Ethical questions abound as President-elect Donald Trump sues DC over hotel taxes

Impact

Republican President-elect Donald Trump refiled a previously dismissed lawsuit against D.C. authorities claiming he was overtaxed on his development of the Trump International Hotel in downtown D.C., Bloomberg BNA reported.

In the lawsuit, Trump and several of his adult children claim their federally contracted redevelopment of D.C.'s historic Old Post Office on Pennsylvania Avenue was taxed as a "fully functional and rent-producing commercial office building" while it was still a "shell of a non-operational building undergoing a massive conversion to a hotel." While the lawsuit was originally dismissed on Oct. 27, according to Bloomberg BNA, the court "allowed Trump to refile separate petitions for each of the lots involved in the Trump International Hotel."

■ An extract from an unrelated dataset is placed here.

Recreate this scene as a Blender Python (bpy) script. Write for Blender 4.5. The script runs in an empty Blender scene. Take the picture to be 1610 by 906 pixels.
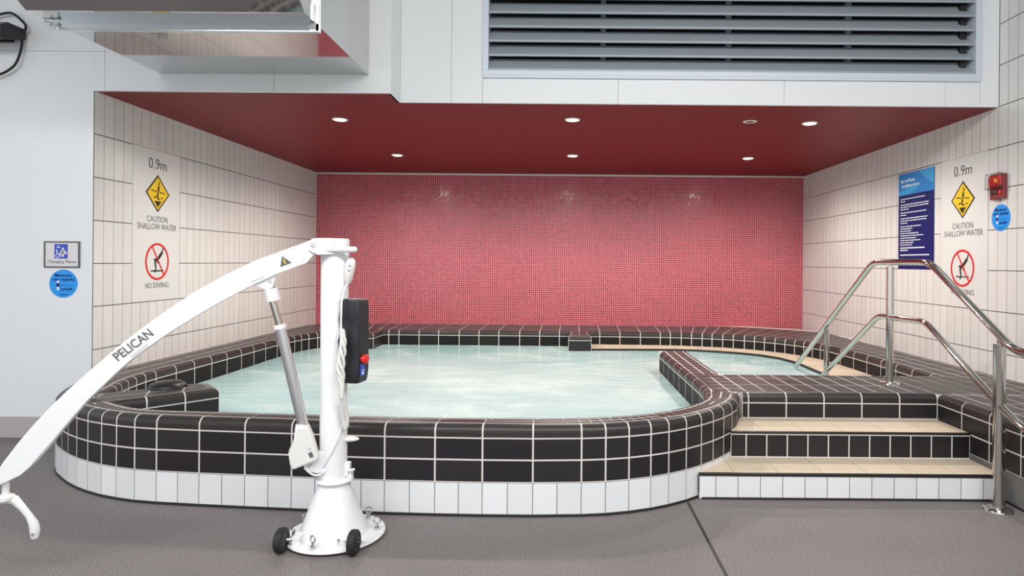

The Old Post Office, built in 1899, is a federally owned building that Trump has run since 2013, when he won a 60-year, $3 million annual lease to redevelop it as what is now the Trump International Hotel from the General Services Administration. Trump's securing of the contract was controversial, and as BuzzFeed reported in April, Trump reneged on several promises, including ones to bring in a "multibillion-dollar real estate investment firm with a rock-solid financial reputation" and a specific architect advocating the building's renovation.

Trump took control of the building in 2012, when D.C.'s Real Property Tax Appeals Commission regularly issued "huge assessment reductions to commercial property owners," according to Slate, but the commission has since dramatically cut those reductions — meaning the Trumps may be facing worse investment prospects than they originally bargained on. The Trumps have alleged the lease's valuation is in fact worth roughly $63 million less than D.C. authorities say.

The lawsuit also raises ethical questions; in several months, Trump's administration will have the power to appoint a new GSA director. That sets up the uncomfortable prospect that the Trump children, who the president-elect has said will be in charge of his businesses, could seek to renegotiate the building's lease with a GSA led by a person appointed by their father.